I then put together a team of military planning and regional experts in an attempt to determine with more accuracy exactly how many forces would be required. The results were published in our report, Choosing Victory (http://www.aei.org/publications/pubID.25396/pub_detail.asp)...

SWJED
01-19-2007, 08:51 AM
19 January NY Times - In Baghdad, Pressing to Meet, With Iraqi Help, Pentagon’s Own Standard for Force Levels (http://www.nytimes.com/2007/01/19/world/middleeast/19military.html?ref=world) by Michael Gordon.


When Lt. Gen. David H. Petraeus assumes his duties as the new American commander in Iraq, he will be guided by a new military doctrine on counterinsurgency that makes the security of the population a chief objective.

But a pressing question that is likely to emerge when the Senate takes up his confirmation next week is whether the administration’s new Iraq strategy will draw on enough forces to ensure security — as measured against the general’s own guidelines.
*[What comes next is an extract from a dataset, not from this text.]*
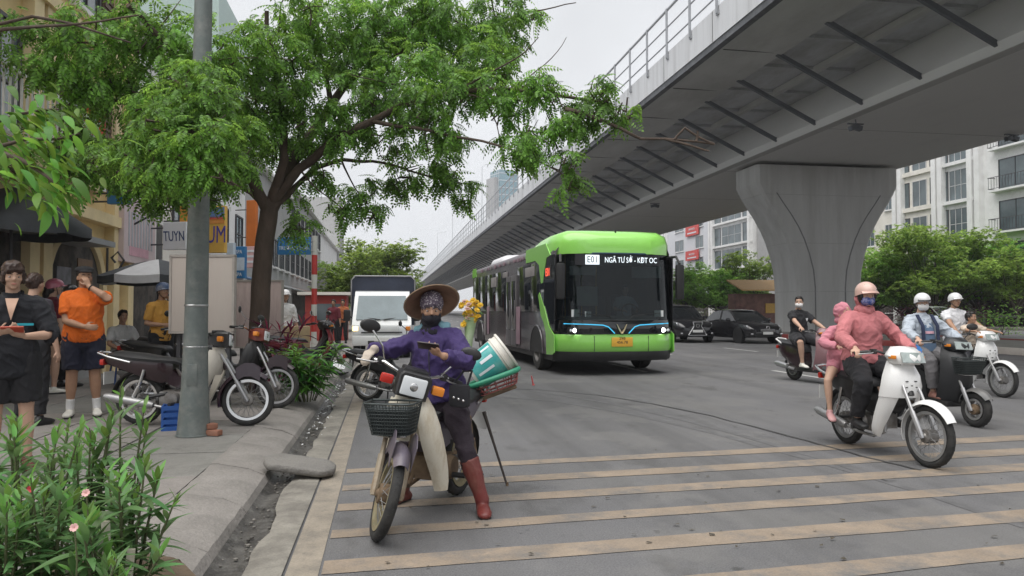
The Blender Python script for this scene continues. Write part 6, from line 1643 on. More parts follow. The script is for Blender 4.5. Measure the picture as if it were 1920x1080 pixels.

The additional five combat brigades that would be sent to Baghdad under President Bush’s strategy would roughly double the size of the American force involved in the security operation there, about 15,000 troops. But as a whole, that would still represent only a small portion of the 120,000-strong force that would be required to secure the entire capital according to the force ratios outlined in the military’s new field manual for counterinsurgency, which General Petraeus helped to draft...

jcustis
01-19-2007, 01:04 PM
My rough swag equates to about one company of combat arms or MPs, mixed in with reinforcing attachments of CA/PSYOP/SF elements, at around a rough total of 130-140 troops. Center them on key terrain in the city and control the streets and alleyways. Each of these elements should have a counterpart IP/IA element.

I don't have a map of Baghdad handy anymore, but does anyone care to crunch the numbers on how many companies it would require, at a ratio of one for every 4 sq kms?